-- START OF Working data --

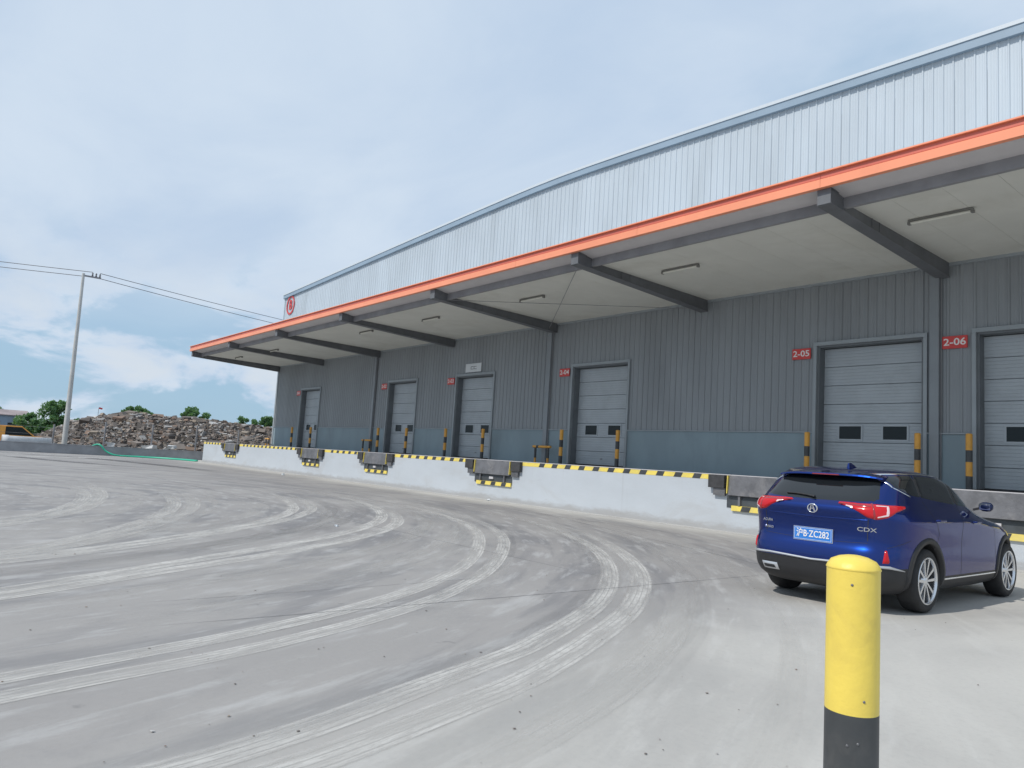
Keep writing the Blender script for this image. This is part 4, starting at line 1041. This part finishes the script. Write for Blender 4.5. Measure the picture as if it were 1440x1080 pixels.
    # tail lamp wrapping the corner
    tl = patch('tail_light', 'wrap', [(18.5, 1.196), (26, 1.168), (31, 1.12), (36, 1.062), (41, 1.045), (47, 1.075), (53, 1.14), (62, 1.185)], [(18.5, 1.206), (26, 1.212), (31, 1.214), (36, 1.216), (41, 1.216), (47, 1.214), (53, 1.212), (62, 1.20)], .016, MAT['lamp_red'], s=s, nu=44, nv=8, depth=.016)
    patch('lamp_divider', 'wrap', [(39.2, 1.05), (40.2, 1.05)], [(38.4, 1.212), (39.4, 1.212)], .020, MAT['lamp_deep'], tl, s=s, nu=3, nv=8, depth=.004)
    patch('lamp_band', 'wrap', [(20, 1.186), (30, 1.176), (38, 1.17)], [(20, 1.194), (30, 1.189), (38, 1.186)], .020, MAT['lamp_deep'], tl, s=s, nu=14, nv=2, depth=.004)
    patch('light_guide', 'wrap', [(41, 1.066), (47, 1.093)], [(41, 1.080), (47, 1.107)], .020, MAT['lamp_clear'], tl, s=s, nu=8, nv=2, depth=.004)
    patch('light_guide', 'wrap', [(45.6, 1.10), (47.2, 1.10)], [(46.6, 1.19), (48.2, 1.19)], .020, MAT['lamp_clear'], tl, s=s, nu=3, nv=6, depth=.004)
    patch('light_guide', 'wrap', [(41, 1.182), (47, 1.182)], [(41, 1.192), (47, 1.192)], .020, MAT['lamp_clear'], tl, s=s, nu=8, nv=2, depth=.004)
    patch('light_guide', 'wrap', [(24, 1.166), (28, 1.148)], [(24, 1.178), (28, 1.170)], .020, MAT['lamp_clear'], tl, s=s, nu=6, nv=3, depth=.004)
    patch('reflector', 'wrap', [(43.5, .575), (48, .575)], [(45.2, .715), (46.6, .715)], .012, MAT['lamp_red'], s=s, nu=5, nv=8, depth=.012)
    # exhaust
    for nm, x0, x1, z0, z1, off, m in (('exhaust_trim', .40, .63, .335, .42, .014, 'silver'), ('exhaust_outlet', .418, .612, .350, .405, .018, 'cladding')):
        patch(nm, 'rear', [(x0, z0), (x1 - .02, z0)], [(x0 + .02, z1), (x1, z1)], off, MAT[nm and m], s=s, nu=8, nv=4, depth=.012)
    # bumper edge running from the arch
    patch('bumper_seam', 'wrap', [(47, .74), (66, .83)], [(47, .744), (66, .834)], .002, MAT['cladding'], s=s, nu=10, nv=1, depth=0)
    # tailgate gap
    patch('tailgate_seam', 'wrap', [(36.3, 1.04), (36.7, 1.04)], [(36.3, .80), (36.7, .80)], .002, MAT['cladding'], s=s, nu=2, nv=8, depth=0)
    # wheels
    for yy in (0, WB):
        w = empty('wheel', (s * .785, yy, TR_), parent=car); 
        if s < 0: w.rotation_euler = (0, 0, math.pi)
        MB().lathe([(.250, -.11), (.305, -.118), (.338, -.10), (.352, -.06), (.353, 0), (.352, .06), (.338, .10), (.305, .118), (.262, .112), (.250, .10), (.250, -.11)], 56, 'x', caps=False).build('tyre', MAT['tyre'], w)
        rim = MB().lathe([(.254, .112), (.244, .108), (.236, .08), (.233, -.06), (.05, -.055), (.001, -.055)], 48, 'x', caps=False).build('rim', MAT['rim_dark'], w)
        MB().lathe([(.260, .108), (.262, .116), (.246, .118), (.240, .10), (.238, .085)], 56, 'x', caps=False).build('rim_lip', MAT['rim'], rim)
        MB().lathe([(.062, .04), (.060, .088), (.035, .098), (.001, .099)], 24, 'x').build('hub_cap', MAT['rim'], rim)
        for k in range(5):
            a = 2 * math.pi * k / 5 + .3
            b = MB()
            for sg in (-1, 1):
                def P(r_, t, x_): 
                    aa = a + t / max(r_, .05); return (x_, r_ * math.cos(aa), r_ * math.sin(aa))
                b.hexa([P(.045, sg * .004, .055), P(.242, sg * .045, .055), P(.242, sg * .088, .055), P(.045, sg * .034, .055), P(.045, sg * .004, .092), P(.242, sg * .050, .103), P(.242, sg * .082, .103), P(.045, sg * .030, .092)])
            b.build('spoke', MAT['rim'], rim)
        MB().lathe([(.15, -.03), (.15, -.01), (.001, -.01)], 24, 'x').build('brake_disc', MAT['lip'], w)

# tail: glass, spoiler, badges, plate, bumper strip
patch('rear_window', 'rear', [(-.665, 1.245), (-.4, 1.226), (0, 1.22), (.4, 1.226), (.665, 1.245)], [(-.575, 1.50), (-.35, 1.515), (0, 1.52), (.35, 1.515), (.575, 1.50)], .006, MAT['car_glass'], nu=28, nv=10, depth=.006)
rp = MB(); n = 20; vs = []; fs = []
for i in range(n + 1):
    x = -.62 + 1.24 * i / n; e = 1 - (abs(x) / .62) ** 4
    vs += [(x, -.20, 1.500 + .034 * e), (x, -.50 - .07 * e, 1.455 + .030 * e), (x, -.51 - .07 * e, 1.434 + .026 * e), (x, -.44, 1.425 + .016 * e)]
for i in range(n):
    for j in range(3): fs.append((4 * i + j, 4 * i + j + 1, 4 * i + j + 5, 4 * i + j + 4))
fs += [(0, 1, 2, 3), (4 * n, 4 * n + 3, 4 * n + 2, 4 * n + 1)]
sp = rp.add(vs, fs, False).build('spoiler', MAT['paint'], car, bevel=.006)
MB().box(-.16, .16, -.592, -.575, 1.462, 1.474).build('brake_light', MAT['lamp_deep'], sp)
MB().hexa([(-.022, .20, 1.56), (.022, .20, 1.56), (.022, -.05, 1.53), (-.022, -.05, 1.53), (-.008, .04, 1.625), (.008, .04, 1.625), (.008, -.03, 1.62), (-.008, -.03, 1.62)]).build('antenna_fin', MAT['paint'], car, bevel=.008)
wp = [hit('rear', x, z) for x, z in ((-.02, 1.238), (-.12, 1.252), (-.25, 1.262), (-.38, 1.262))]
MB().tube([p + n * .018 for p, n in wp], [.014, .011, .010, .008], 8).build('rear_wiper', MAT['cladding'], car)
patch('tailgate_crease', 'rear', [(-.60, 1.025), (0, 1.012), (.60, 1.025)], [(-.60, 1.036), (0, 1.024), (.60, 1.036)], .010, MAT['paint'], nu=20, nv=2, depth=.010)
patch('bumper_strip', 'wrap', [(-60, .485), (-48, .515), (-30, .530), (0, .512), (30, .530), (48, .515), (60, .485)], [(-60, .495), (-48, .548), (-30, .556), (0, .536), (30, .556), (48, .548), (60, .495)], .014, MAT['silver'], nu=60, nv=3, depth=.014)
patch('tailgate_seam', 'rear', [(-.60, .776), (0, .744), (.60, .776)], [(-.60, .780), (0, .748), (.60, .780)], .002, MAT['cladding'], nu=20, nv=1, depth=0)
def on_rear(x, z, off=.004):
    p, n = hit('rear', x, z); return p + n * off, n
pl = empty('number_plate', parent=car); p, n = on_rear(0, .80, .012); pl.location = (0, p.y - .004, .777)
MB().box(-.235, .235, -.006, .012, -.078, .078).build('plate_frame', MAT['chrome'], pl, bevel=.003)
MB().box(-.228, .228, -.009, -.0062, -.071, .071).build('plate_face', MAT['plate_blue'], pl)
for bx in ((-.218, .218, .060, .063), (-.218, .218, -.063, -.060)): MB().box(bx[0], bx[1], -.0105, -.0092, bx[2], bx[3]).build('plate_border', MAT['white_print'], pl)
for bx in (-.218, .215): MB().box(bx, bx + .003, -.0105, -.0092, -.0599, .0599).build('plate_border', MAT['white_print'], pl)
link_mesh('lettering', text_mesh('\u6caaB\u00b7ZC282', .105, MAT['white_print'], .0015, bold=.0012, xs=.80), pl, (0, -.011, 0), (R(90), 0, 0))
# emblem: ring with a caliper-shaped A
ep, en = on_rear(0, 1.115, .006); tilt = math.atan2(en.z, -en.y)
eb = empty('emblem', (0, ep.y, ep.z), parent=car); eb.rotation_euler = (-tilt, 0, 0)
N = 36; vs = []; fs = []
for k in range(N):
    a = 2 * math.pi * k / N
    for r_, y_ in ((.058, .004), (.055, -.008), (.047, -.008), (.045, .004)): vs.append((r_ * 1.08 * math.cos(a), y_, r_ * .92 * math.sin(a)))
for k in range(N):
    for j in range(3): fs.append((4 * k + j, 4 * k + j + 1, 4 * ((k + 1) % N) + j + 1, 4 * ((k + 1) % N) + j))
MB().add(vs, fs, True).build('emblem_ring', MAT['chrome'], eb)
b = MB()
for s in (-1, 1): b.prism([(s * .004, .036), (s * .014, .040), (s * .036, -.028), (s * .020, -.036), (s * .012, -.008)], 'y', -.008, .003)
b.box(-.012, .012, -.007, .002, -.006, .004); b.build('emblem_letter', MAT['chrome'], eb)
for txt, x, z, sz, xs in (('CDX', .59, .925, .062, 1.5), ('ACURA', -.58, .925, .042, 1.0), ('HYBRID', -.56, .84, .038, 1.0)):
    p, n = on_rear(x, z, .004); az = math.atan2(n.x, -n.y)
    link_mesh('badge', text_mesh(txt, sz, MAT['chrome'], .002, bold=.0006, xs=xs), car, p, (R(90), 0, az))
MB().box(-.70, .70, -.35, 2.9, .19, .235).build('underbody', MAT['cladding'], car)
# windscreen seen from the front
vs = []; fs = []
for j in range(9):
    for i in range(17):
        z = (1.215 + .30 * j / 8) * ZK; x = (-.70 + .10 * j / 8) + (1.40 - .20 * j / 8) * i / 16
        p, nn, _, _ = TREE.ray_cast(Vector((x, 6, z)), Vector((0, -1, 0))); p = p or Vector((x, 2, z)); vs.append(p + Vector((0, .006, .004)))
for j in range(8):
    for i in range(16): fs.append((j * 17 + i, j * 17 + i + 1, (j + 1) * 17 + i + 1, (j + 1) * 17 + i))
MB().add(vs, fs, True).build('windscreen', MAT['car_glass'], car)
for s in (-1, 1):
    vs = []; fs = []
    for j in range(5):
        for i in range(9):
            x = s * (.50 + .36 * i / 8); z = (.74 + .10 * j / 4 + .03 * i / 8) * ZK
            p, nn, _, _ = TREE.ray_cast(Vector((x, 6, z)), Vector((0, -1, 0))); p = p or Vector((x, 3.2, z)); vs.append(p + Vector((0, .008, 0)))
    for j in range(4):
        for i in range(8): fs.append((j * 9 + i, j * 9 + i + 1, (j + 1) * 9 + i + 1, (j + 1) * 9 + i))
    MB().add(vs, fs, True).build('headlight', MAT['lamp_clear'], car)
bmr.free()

-- END OF Working data --
-- START OF Working data --

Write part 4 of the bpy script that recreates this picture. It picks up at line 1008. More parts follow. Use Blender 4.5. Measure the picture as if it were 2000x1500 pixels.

-- END OF Working data --

**Work to be completed**. Copy, from the material above, each line in which the string "part" occurs.

**Solution to the exercise**.
Keep writing the Blender script for this image. This is part 4, starting at line 1041. This part finishes the script. Write for Blender 4.5. Measure the picture as if it were 1440x1080 pixels.
Write part 4 of the bpy script that recreates this picture. It picks up at line 1008. More parts follow. Use Blender 4.5. Measure the picture as if it were 2000x1500 pixels.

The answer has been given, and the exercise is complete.